Reproduce the data in its entirety, exactly as supplied.

#### Given data

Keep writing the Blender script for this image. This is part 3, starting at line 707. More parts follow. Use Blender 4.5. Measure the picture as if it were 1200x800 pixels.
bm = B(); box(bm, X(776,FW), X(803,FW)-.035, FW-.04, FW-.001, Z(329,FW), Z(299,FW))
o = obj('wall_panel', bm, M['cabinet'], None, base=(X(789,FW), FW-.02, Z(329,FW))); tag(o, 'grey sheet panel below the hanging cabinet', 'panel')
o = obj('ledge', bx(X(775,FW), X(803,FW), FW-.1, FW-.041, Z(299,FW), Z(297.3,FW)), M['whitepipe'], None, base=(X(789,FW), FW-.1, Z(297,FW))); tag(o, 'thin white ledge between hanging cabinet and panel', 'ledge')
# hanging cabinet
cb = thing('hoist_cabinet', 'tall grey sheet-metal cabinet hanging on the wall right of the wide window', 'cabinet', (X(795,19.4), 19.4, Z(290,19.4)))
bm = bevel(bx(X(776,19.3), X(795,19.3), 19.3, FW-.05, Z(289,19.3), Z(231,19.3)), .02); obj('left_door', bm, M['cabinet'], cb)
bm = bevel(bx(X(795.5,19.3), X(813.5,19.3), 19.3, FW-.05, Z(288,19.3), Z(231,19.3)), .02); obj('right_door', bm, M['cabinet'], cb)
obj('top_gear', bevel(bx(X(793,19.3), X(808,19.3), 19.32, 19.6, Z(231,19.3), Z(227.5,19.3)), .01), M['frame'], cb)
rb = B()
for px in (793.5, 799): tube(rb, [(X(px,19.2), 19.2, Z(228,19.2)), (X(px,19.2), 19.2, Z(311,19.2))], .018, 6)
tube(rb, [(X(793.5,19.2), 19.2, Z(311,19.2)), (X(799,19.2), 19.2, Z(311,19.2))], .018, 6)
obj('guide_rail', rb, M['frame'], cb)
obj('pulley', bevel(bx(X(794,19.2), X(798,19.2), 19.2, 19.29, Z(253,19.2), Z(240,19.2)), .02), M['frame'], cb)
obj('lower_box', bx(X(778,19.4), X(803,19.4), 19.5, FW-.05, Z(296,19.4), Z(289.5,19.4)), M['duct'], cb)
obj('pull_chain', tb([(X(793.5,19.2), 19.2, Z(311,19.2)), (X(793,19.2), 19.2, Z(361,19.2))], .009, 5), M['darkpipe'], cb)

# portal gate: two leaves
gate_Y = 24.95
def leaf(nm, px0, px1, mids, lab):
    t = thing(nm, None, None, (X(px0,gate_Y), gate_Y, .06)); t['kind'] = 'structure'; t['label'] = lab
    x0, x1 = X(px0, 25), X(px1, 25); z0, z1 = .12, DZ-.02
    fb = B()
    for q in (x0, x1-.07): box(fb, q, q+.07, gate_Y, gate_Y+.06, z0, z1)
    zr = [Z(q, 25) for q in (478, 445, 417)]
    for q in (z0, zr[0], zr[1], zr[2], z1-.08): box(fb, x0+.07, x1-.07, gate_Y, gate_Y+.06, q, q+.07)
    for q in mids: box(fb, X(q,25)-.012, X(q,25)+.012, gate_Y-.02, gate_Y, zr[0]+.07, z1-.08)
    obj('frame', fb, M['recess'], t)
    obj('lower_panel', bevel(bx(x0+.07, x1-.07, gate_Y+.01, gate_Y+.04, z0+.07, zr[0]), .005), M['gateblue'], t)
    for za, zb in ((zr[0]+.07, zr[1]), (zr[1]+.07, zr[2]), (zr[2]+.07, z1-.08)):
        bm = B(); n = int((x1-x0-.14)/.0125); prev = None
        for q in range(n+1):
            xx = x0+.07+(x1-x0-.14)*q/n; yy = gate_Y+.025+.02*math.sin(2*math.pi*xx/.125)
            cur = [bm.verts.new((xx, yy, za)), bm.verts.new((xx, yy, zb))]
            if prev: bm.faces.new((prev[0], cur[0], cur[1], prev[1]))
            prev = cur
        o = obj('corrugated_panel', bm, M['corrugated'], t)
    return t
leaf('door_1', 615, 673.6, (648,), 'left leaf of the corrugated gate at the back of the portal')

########

(Solution to the exercise):
Keep writing the Blender script for this image. This is part 3, starting at line 707. More parts follow. Use Blender 4.5. Measure the picture as if it were 1200x800 pixels.
bm = B(); box(bm, X(776,FW), X(803,FW)-.035, FW-.04, FW-.001, Z(329,FW), Z(299,FW))
o = obj('wall_panel', bm, M['cabinet'], None, base=(X(789,FW), FW-.02, Z(329,FW))); tag(o, 'grey sheet panel below the hanging cabinet', 'panel')
o = obj('ledge', bx(X(775,FW), X(803,FW), FW-.1, FW-.041, Z(299,FW), Z(297.3,FW)), M['whitepipe'], None, base=(X(789,FW), FW-.1, Z(297,FW))); tag(o, 'thin white ledge between hanging cabinet and panel', 'ledge')
# hanging cabinet
cb = thing('hoist_cabinet', 'tall grey sheet-metal cabinet hanging on the wall right of the wide window', 'cabinet', (X(795,19.4), 19.4, Z(290,19.4)))
bm = bevel(bx(X(776,19.3), X(795,19.3), 19.3, FW-.05, Z(289,19.3), Z(231,19.3)), .02); obj('left_door', bm, M['cabinet'], cb)
bm = bevel(bx(X(795.5,19.3), X(813.5,19.3), 19.3, FW-.05, Z(288,19.3), Z(231,19.3)), .02); obj('right_door', bm, M['cabinet'], cb)
obj('top_gear', bevel(bx(X(793,19.3), X(808,19.3), 19.32, 19.6, Z(231,19.3), Z(227.5,19.3)), .01), M['frame'], cb)
rb = B()
for px in (793.5, 799): tube(rb, [(X(px,19.2), 19.2, Z(228,19.2)), (X(px,19.2), 19.2, Z(311,19.2))], .018, 6)
tube(rb, [(X(793.5,19.2), 19.2, Z(311,19.2)), (X(799,19.2), 19.2, Z(311,19.2))], .018, 6)
obj('guide_rail', rb, M['frame'], cb)
obj('pulley', bevel(bx(X(794,19.2), X(798,19.2), 19.2, 19.29, Z(253,19.2), Z(240,19.2)), .02), M['frame'], cb)
obj('lower_box', bx(X(778,19.4), X(803,19.4), 19.5, FW-.05, Z(296,19.4), Z(289.5,19.4)), M['duct'], cb)
obj('pull_chain', tb([(X(793.5,19.2), 19.2, Z(311,19.2)), (X(793,19.2), 19.2, Z(361,19.2))], .009, 5), M['darkpipe'], cb)

# portal gate: two leaves
gate_Y = 24.95
def leaf(nm, px0, px1, mids, lab):
    t = thing(nm, None, None, (X(px0,gate_Y), gate_Y, .06)); t['kind'] = 'structure'; t['label'] = lab
    x0, x1 = X(px0, 25), X(px1, 25); z0, z1 = .12, DZ-.02
    fb = B()
    for q in (x0, x1-.07): box(fb, q, q+.07, gate_Y, gate_Y+.06, z0, z1)
    zr = [Z(q, 25) for q in (478, 445, 417)]
    for q in (z0, zr[0], zr[1], zr[2], z1-.08): box(fb, x0+.07, x1-.07, gate_Y, gate_Y+.06, q, q+.07)
    for q in mids: box(fb, X(q,25)-.012, X(q,25)+.012, gate_Y-.02, gate_Y, zr[0]+.07, z1-.08)
    obj('frame', fb, M['recess'], t)
    obj('lower_panel', bevel(bx(x0+.07, x1-.07, gate_Y+.01, gate_Y+.04, z0+.07, zr[0]), .005), M['gateblue'], t)
    for za, zb in ((zr[0]+.07, zr[1]), (zr[1]+.07, zr[2]), (zr[2]+.07, z1-.08)):
        bm = B(); n = int((x1-x0-.14)/.0125); prev = None
        for q in range(n+1):
            xx = x0+.07+(x1-x0-.14)*q/n; yy = gate_Y+.025+.02*math.sin(2*math.pi*xx/.125)
            cur = [bm.verts.new((xx, yy, za)), bm.verts.new((xx, yy, zb))]
            if prev: bm.faces.new((prev[0], cur[0], cur[1], prev[1]))
            prev = cur
        o = obj('corrugated_panel', bm, M['corrugated'], t)
    return t
leaf('door_1', 615, 673.6, (648,), 'left leaf of the corrugated gate at the back of the portal')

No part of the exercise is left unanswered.